Artistic Director, Shelby Brammer

Meet Shelby Brammer! Theater Bartlesville’s New Artistic Director

   
How ya gonna keep a ginger-haired gal down on the prairie after she’s seen New York, Washington D.C., Austin and beyond? Well, in Shelby Brammer’s case, it’s not difficult. She is happy to have found Bartlesville where she is currently teaching Theatre Appreciation at Rogers State University and where she has just signed on as the new Artistic Director at Theater Bartlesville. When she arrived here, she was thrilled to see that Bartlesville had a small community theatre downtown.

Brammer has come to Bartlesville via an interesting and circuitous route. She was born in Texas, the daughter of parents who worked for then Senator Lyndon Johnson, and was a step-daughter of a Houston Congressman. She attended a Washington DC high school, studied acting at the Washington Theatre Club, then moved back to Texas to attend the UT Theatre Department. She moved to New York in 1976 and lived in a studio apartment “where the rent was a whopping $165 a month on Charles Street in Greenwich Village. Gilda Radner was my neighbor.” After working as an actress in theatre, film and TV for 14 years, (including Kramer vs. Kramer as Louise, Dustin Hoffman’s secretary, and as a regular on the ABC TV series, Breaking Away), she turned to writing, directing and producing her own plays in NYC. She then completed her MFA in Playwriting and Directing at the Playwrights Workshop and Directing Program at the University of Iowa and subsequently returned to Austin where she was the Drama Department Chair at Austin Community College for 12 years.

One year ago, Brammer was asked to direct the all-time favorite, Our Town at Theater Bartlesville. The show was such a success that just a few months later she was asked to become the new Artistic Director. Challenges and opportunities abound for Artistic Directors and Brammer is up for them with Theater Bartlesville. I’ve never been involved in “community” theatre before – my experience as a young person was in training at various institutions like the Alley Theater in Houston, and of course I had high school and college theatre experiences. I’m really just learning some of the challenges and rewards of working within a community theatre setting.

Brammer is very happy to be working with Joanie Elmore, who is the new Managing Director for Theater Bartlesville. In earlier years, Elmore held the job of Executive Director, and has also starred in many of the productions throughout the years. Brammer worked with Elmore on Our Town and very much hopes to get her back onstage in spite of her new responsibilities. As the Managing Director, Elmore and Brammer work together as a producing team, while Elmore oversees house management, publicity, membership and all daily administrative duties of the office and physical facility.

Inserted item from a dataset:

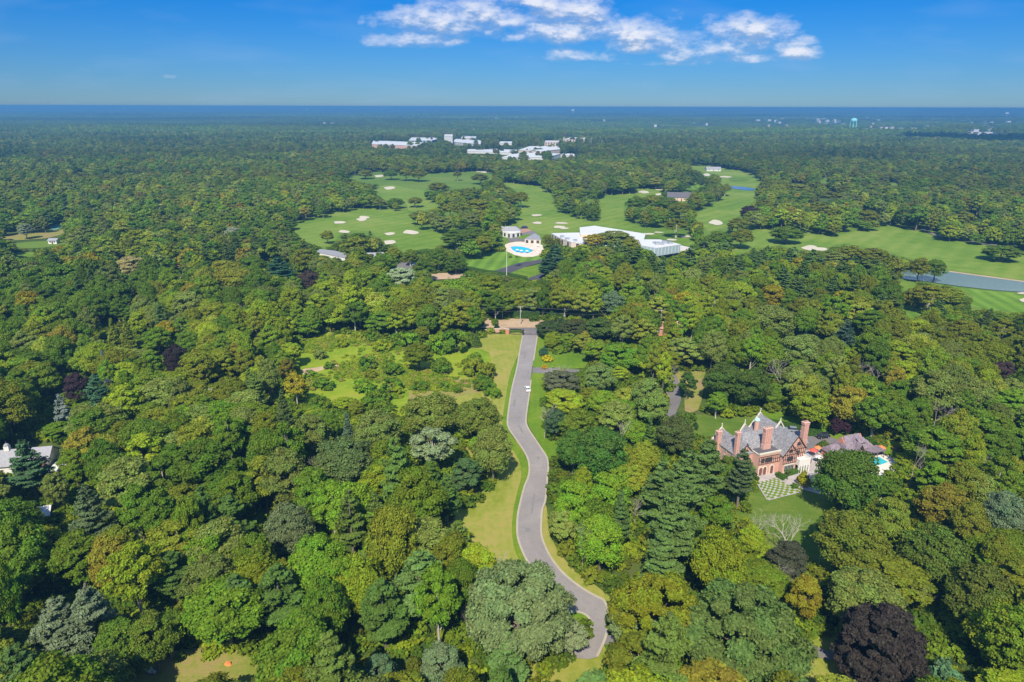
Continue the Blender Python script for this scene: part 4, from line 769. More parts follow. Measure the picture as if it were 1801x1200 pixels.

“Theater Bartlesville is fortunate to have many patrons and an active membership, but we want to get more new people in the door to see what we’re doing this year in hopes they’ll want to invest in us in any way they can. We’re also looking for sponsors, both corporate and individual, and we’re going to do our very best to put on some really fine, exciting productions in order to earn full community support.” I have spent months reading plays, thinking about local actors and playwrights and what the technical demands of each show would be, what audiences will like, how much each production will cost—all the things an Artistic Director has to consider when putting a season together.”

Brammer is excited about the plays coming up for next season which will include a rollicking political satire right before the November election called Kingdoms of Democracy by local playwright Dan Gordon, followed by one of the greatest American literary classics, The Grapes of Wrath, and a charming and moving romantic comedy that takes place in England and Italy after WWI, Enchanted April.

Brammer is passionate about how theatre helps create community. “It is a way for us to see into each other and into ourselves because it’s always about the human experience and the complexity of being alive, and a theatre experience requires a certain exchange of energy between audience and performers. I love all sorts of theatre – musicals, dramas and comedies because they all have the capacity to move us.” And to Brammer, "theatre is communal—it can feed our souls and lift our spirits. Finally, it is the most collaborative art. You meet all sorts of interesting people when you take part in theatre and everyone is focusing on one goal. Theatre can be an extremely satisfying and enjoyable experience.”